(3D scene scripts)
•••
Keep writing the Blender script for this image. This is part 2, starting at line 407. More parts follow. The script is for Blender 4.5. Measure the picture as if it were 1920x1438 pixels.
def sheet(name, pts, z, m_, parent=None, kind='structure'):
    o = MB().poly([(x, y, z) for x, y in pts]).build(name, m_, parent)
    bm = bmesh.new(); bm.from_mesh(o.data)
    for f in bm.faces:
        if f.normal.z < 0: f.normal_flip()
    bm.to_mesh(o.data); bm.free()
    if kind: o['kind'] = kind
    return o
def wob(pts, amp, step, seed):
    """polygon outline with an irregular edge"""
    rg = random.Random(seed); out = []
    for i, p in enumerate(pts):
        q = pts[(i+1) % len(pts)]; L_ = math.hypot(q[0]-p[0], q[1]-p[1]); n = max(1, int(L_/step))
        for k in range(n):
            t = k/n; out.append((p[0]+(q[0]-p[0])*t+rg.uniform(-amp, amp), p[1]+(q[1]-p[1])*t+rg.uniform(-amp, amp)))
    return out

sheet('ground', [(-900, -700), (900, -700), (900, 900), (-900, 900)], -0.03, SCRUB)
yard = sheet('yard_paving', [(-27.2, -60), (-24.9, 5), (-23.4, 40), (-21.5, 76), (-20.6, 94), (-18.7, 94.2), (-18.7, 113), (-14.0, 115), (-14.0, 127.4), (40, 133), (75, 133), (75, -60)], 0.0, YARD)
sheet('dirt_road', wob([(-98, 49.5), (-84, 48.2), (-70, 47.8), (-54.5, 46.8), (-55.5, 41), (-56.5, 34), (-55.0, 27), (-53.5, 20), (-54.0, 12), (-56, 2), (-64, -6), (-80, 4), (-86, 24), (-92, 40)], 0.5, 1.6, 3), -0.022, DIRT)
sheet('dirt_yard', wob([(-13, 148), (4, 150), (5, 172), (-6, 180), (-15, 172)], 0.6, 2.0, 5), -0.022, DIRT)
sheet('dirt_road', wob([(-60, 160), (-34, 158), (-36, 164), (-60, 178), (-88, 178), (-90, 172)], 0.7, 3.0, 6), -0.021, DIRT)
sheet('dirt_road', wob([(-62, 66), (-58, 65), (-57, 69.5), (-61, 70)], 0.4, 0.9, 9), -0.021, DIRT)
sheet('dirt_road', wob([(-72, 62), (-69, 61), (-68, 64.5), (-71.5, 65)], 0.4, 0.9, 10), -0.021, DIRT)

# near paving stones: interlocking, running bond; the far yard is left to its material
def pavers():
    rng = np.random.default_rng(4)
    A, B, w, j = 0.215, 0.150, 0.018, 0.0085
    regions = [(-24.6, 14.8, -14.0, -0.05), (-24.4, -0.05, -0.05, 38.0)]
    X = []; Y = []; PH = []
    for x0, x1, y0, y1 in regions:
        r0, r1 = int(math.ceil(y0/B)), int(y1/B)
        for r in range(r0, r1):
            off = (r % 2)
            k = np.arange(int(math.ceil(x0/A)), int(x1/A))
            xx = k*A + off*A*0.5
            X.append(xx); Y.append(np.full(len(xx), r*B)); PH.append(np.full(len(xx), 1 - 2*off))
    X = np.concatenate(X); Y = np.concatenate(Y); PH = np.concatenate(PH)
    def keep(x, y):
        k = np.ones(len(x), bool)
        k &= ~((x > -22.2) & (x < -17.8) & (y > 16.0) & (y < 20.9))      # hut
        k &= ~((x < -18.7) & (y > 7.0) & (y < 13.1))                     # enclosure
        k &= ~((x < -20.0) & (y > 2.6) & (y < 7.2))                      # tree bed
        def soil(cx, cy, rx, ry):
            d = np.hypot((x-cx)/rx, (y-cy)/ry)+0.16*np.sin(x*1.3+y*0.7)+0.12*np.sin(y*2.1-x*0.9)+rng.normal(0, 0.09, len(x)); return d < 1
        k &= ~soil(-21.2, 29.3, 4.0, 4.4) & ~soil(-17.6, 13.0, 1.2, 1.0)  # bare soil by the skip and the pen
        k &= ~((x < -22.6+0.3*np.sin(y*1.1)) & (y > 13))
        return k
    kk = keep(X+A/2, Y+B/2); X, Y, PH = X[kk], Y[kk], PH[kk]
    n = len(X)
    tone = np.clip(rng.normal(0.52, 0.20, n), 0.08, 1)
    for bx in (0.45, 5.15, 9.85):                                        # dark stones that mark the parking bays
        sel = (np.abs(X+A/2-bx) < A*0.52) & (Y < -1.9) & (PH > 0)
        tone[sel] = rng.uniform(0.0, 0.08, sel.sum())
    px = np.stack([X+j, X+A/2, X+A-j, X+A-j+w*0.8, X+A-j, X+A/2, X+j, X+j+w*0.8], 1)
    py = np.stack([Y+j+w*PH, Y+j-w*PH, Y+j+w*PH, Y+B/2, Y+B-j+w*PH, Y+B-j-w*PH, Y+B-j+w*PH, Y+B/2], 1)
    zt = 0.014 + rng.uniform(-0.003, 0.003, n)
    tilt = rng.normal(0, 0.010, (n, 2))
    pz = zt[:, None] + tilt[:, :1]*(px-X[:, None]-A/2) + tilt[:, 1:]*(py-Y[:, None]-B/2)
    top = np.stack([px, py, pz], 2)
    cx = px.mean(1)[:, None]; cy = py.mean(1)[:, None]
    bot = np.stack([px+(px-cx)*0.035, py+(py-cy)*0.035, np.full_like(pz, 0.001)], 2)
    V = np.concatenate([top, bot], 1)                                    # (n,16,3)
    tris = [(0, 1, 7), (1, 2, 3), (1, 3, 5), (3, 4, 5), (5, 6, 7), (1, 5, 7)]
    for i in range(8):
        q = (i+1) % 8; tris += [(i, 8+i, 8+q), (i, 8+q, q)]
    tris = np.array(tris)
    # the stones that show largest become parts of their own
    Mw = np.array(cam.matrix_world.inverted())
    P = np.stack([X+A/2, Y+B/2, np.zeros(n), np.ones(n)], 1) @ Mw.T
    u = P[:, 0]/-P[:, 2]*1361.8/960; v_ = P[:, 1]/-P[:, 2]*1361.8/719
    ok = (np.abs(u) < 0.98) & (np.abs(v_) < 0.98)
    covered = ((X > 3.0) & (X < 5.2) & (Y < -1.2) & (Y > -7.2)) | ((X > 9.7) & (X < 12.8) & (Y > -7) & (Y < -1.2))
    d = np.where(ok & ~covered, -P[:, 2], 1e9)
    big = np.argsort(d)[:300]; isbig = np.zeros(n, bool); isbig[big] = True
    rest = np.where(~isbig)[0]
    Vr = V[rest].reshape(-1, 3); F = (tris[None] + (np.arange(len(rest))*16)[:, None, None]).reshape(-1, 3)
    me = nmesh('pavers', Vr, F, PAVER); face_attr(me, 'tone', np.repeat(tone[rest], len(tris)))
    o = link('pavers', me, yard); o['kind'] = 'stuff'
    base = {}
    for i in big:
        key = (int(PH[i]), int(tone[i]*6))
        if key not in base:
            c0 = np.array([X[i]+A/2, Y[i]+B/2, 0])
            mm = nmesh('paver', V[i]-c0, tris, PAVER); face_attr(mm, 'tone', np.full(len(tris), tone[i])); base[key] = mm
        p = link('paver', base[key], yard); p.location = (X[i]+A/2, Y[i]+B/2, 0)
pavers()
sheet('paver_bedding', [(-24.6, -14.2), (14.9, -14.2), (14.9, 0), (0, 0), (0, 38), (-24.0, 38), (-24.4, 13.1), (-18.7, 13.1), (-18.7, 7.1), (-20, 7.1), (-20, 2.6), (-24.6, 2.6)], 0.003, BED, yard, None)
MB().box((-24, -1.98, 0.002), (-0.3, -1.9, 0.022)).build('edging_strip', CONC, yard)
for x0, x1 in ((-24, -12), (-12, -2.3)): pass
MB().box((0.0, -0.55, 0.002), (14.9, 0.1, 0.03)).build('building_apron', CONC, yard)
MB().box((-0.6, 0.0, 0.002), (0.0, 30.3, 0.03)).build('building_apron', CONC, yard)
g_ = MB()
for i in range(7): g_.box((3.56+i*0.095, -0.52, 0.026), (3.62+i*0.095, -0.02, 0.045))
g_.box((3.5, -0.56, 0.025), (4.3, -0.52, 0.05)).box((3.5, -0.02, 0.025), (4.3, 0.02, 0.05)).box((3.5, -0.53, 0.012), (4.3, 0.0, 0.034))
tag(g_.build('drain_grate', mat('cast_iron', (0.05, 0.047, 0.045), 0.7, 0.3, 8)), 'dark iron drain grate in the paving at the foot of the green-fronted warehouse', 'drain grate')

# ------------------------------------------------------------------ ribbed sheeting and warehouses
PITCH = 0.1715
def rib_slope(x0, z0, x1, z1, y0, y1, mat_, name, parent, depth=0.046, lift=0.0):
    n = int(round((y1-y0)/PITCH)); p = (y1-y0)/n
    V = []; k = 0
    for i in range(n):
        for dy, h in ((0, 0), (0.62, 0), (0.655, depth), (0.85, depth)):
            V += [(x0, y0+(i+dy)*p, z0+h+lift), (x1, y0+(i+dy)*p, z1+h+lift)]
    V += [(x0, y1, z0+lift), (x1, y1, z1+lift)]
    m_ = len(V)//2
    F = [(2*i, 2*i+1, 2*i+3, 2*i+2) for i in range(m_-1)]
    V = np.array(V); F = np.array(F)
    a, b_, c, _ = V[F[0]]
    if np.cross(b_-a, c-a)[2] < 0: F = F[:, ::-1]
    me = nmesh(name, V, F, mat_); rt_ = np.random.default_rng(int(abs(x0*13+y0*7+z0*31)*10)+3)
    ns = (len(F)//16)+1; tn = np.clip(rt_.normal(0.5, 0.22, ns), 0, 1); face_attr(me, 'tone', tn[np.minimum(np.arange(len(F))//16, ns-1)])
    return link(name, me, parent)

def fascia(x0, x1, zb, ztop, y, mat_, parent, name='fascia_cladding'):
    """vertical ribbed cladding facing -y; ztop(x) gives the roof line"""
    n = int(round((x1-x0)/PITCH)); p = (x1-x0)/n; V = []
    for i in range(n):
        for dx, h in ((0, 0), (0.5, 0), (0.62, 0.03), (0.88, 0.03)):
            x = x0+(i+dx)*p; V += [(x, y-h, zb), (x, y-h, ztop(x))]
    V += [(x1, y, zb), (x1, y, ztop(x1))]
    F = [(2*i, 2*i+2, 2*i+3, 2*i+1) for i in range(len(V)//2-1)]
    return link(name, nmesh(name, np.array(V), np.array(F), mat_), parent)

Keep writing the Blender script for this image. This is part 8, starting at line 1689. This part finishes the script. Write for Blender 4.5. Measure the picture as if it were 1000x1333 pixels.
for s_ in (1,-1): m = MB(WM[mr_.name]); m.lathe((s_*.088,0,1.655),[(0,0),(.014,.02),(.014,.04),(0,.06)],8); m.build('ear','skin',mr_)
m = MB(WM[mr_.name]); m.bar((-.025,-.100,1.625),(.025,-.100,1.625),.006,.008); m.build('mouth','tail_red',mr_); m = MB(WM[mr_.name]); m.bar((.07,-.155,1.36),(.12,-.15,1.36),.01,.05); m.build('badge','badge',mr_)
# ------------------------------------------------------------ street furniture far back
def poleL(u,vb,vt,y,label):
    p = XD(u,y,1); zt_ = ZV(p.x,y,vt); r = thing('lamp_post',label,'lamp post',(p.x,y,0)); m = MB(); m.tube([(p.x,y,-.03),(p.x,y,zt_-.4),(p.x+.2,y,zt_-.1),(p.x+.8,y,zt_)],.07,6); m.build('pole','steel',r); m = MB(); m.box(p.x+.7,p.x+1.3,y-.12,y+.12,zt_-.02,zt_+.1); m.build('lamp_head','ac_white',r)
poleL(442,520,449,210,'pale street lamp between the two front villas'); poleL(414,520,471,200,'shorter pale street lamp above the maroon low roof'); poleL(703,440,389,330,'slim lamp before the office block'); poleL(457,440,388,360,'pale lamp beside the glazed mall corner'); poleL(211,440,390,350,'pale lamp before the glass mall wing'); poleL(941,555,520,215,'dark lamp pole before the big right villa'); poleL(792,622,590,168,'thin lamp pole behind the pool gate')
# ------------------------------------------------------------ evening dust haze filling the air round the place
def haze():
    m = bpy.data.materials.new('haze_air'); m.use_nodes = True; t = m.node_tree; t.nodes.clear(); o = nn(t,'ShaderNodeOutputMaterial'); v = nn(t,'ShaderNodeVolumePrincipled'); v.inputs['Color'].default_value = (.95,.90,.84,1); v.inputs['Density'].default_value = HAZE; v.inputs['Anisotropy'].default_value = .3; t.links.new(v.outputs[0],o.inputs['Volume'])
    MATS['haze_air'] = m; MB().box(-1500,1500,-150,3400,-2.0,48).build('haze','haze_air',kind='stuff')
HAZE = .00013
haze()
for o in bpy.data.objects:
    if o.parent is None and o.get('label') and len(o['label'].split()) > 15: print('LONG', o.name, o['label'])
•••
### AIM
List the lines of the entries that include "starting".

### OUTPUT OF THE TASK
Keep writing the Blender script for this image. This is part 2, starting at line 407. More parts follow. The script is for Blender 4.5. Measure the picture as if it were 1920x1438 pixels.
Keep writing the Blender script for this image. This is part 8, starting at line 1689. This part finishes the script. Write for Blender 4.5. Measure the picture as if it were 1000x1333 pixels.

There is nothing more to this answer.